**REQUIREMENTS**.
Print every line of the listing exactly, please.

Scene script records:

───

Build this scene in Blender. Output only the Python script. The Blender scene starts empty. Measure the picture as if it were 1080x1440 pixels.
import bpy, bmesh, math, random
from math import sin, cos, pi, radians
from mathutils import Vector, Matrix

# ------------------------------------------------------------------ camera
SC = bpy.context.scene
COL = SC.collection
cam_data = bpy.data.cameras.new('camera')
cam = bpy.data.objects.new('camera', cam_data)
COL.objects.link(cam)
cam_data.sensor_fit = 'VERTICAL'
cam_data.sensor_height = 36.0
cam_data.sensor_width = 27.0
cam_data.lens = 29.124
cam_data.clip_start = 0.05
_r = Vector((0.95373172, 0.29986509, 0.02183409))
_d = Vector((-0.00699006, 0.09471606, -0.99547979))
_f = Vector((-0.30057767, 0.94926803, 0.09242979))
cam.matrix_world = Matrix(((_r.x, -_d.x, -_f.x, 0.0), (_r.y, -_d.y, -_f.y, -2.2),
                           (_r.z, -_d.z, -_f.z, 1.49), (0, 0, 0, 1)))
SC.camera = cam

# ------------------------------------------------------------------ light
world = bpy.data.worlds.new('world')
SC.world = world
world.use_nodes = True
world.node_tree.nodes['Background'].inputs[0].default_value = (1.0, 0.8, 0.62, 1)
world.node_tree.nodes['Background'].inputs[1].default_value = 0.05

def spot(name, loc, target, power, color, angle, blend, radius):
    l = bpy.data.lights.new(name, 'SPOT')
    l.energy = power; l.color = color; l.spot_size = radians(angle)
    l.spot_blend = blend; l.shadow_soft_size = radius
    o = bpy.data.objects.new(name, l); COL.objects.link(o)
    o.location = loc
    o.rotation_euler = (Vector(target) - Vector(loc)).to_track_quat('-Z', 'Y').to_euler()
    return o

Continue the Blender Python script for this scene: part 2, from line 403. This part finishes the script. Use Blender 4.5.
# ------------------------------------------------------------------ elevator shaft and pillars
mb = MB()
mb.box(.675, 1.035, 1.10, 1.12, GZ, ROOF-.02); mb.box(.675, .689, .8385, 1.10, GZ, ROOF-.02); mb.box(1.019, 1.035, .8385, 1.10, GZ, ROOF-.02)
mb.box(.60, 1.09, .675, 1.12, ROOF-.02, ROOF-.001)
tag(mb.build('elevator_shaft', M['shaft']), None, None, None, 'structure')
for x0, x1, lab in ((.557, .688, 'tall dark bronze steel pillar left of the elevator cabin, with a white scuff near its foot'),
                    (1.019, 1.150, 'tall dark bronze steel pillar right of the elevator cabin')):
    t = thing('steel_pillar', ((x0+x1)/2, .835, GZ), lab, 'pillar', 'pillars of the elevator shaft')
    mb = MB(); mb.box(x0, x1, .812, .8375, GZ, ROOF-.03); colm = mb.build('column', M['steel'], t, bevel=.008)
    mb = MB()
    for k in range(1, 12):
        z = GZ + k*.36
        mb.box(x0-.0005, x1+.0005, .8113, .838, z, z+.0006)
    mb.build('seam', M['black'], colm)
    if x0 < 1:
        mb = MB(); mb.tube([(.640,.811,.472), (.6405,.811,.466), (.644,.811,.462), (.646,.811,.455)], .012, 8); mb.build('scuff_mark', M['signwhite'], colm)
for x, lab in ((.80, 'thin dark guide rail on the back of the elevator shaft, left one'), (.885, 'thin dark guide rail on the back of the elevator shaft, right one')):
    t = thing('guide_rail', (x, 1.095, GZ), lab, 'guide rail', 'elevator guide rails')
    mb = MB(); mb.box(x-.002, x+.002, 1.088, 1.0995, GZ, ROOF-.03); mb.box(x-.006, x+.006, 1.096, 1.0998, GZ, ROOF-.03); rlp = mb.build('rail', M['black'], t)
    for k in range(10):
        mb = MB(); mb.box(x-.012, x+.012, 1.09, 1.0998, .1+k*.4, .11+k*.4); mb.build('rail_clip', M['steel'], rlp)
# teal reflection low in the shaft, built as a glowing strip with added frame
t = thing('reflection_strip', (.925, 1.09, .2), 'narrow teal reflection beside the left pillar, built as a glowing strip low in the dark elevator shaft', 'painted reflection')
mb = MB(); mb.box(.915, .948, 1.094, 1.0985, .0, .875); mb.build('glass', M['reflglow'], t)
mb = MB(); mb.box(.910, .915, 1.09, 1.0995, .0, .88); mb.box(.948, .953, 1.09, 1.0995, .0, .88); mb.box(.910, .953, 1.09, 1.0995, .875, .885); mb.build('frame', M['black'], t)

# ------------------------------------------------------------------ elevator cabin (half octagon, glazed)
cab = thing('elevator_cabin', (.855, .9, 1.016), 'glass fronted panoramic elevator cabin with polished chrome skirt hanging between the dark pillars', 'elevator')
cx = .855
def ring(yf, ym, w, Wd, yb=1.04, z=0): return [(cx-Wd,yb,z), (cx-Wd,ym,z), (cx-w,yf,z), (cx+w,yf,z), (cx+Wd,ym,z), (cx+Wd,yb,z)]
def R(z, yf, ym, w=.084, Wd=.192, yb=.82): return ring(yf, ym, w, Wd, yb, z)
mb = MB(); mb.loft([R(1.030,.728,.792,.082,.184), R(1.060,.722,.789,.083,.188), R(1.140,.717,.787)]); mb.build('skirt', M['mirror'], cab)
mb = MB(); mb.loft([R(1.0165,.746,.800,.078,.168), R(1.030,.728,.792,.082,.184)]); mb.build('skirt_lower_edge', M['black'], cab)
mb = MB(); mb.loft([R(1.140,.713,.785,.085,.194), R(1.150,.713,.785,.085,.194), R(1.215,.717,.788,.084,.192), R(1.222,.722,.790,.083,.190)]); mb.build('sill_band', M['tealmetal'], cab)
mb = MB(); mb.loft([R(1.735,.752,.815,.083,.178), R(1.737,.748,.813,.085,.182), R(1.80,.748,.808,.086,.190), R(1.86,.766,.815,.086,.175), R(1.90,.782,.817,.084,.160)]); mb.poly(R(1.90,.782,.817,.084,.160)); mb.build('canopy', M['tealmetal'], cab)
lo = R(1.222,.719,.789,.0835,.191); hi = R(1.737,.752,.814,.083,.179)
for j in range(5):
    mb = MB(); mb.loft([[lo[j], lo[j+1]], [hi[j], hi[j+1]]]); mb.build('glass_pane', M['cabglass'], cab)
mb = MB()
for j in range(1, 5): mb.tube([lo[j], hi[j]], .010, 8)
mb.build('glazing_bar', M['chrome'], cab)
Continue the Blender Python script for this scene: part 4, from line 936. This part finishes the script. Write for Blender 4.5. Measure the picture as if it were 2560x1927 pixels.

───

**EXPECTED OUTPUT**.
Build this scene in Blender. Output only the Python script. The Blender scene starts empty. Measure the picture as if it were 1080x1440 pixels.
import bpy, bmesh, math, random
from math import sin, cos, pi, radians
from mathutils import Vector, Matrix

# ------------------------------------------------------------------ camera
SC = bpy.context.scene
COL = SC.collection
cam_data = bpy.data.cameras.new('camera')
cam = bpy.data.objects.new('camera', cam_data)
COL.objects.link(cam)
cam_data.sensor_fit = 'VERTICAL'
cam_data.sensor_height = 36.0
cam_data.sensor_width = 27.0
cam_data.lens = 29.124
cam_data.clip_start = 0.05
_r = Vector((0.95373172, 0.29986509, 0.02183409))
_d = Vector((-0.00699006, 0.09471606, -0.99547979))
_f = Vector((-0.30057767, 0.94926803, 0.09242979))
cam.matrix_world = Matrix(((_r.x, -_d.x, -_f.x, 0.0), (_r.y, -_d.y, -_f.y, -2.2),
                           (_r.z, -_d.z, -_f.z, 1.49), (0, 0, 0, 1)))
SC.camera = cam

# ------------------------------------------------------------------ light
world = bpy.data.worlds.new('world')
SC.world = world
world.use_nodes = True
world.node_tree.nodes['Background'].inputs[0].default_value = (1.0, 0.8, 0.62, 1)
world.node_tree.nodes['Background'].inputs[1].default_value = 0.05

def spot(name, loc, target, power, color, angle, blend, radius):
    l = bpy.data.lights.new(name, 'SPOT')
    l.energy = power; l.color = color; l.spot_size = radians(angle)
    l.spot_blend = blend; l.shadow_soft_size = radius
    o = bpy.data.objects.new(name, l); COL.objects.link(o)
    o.location = loc
    o.rotation_euler = (Vector(target) - Vector(loc)).to_track_quat('-Z', 'Y').to_euler()
    return o

Continue the Blender Python script for this scene: part 2, from line 403. This part finishes the script. Use Blender 4.5.
# ------------------------------------------------------------------ elevator shaft and pillars
mb = MB()
mb.box(.675, 1.035, 1.10, 1.12, GZ, ROOF-.02); mb.box(.675, .689, .8385, 1.10, GZ, ROOF-.02); mb.box(1.019, 1.035, .8385, 1.10, GZ, ROOF-.02)
mb.box(.60, 1.09, .675, 1.12, ROOF-.02, ROOF-.001)
tag(mb.build('elevator_shaft', M['shaft']), None, None, None, 'structure')
for x0, x1, lab in ((.557, .688, 'tall dark bronze steel pillar left of the elevator cabin, with a white scuff near its foot'),
                    (1.019, 1.150, 'tall dark bronze steel pillar right of the elevator cabin')):
    t = thing('steel_pillar', ((x0+x1)/2, .835, GZ), lab, 'pillar', 'pillars of the elevator shaft')
    mb = MB(); mb.box(x0, x1, .812, .8375, GZ, ROOF-.03); colm = mb.build('column', M['steel'], t, bevel=.008)
    mb = MB()
    for k in range(1, 12):
        z = GZ + k*.36
        mb.box(x0-.0005, x1+.0005, .8113, .838, z, z+.0006)
    mb.build('seam', M['black'], colm)
    if x0 < 1:
        mb = MB(); mb.tube([(.640,.811,.472), (.6405,.811,.466), (.644,.811,.462), (.646,.811,.455)], .012, 8); mb.build('scuff_mark', M['signwhite'], colm)
for x, lab in ((.80, 'thin dark guide rail on the back of the elevator shaft, left one'), (.885, 'thin dark guide rail on the back of the elevator shaft, right one')):
    t = thing('guide_rail', (x, 1.095, GZ), lab, 'guide rail', 'elevator guide rails')
    mb = MB(); mb.box(x-.002, x+.002, 1.088, 1.0995, GZ, ROOF-.03); mb.box(x-.006, x+.006, 1.096, 1.0998, GZ, ROOF-.03); rlp = mb.build('rail', M['black'], t)
    for k in range(10):
        mb = MB(); mb.box(x-.012, x+.012, 1.09, 1.0998, .1+k*.4, .11+k*.4); mb.build('rail_clip', M['steel'], rlp)
# teal reflection low in the shaft, built as a glowing strip with added frame
t = thing('reflection_strip', (.925, 1.09, .2), 'narrow teal reflection beside the left pillar, built as a glowing strip low in the dark elevator shaft', 'painted reflection')
mb = MB(); mb.box(.915, .948, 1.094, 1.0985, .0, .875); mb.build('glass', M['reflglow'], t)
mb = MB(); mb.box(.910, .915, 1.09, 1.0995, .0, .88); mb.box(.948, .953, 1.09, 1.0995, .0, .88); mb.box(.910, .953, 1.09, 1.0995, .875, .885); mb.build('frame', M['black'], t)

# ------------------------------------------------------------------ elevator cabin (half octagon, glazed)
cab = thing('elevator_cabin', (.855, .9, 1.016), 'glass fronted panoramic elevator cabin with polished chrome skirt hanging between the dark pillars', 'elevator')
cx = .855
def ring(yf, ym, w, Wd, yb=1.04, z=0): return [(cx-Wd,yb,z), (cx-Wd,ym,z), (cx-w,yf,z), (cx+w,yf,z), (cx+Wd,ym,z), (cx+Wd,yb,z)]
def R(z, yf, ym, w=.084, Wd=.192, yb=.82): return ring(yf, ym, w, Wd, yb, z)
mb = MB(); mb.loft([R(1.030,.728,.792,.082,.184), R(1.060,.722,.789,.083,.188), R(1.140,.717,.787)]); mb.build('skirt', M['mirror'], cab)
mb = MB(); mb.loft([R(1.0165,.746,.800,.078,.168), R(1.030,.728,.792,.082,.184)]); mb.build('skirt_lower_edge', M['black'], cab)
mb = MB(); mb.loft([R(1.140,.713,.785,.085,.194), R(1.150,.713,.785,.085,.194), R(1.215,.717,.788,.084,.192), R(1.222,.722,.790,.083,.190)]); mb.build('sill_band', M['tealmetal'], cab)
mb = MB(); mb.loft([R(1.735,.752,.815,.083,.178), R(1.737,.748,.813,.085,.182), R(1.80,.748,.808,.086,.190), R(1.86,.766,.815,.086,.175), R(1.90,.782,.817,.084,.160)]); mb.poly(R(1.90,.782,.817,.084,.160)); mb.build('canopy', M['tealmetal'], cab)
lo = R(1.222,.719,.789,.0835,.191); hi = R(1.737,.752,.814,.083,.179)
for j in range(5):
    mb = MB(); mb.loft([[lo[j], lo[j+1]], [hi[j], hi[j+1]]]); mb.build('glass_pane', M['cabglass'], cab)
mb = MB()
for j in range(1, 5): mb.tube([lo[j], hi[j]], .010, 8)
mb.build('glazing_bar', M['chrome'], cab)
Continue the Blender Python script for this scene: part 4, from line 936. This part finishes the script. Write for Blender 4.5. Measure the picture as if it were 2560x1927 pixels.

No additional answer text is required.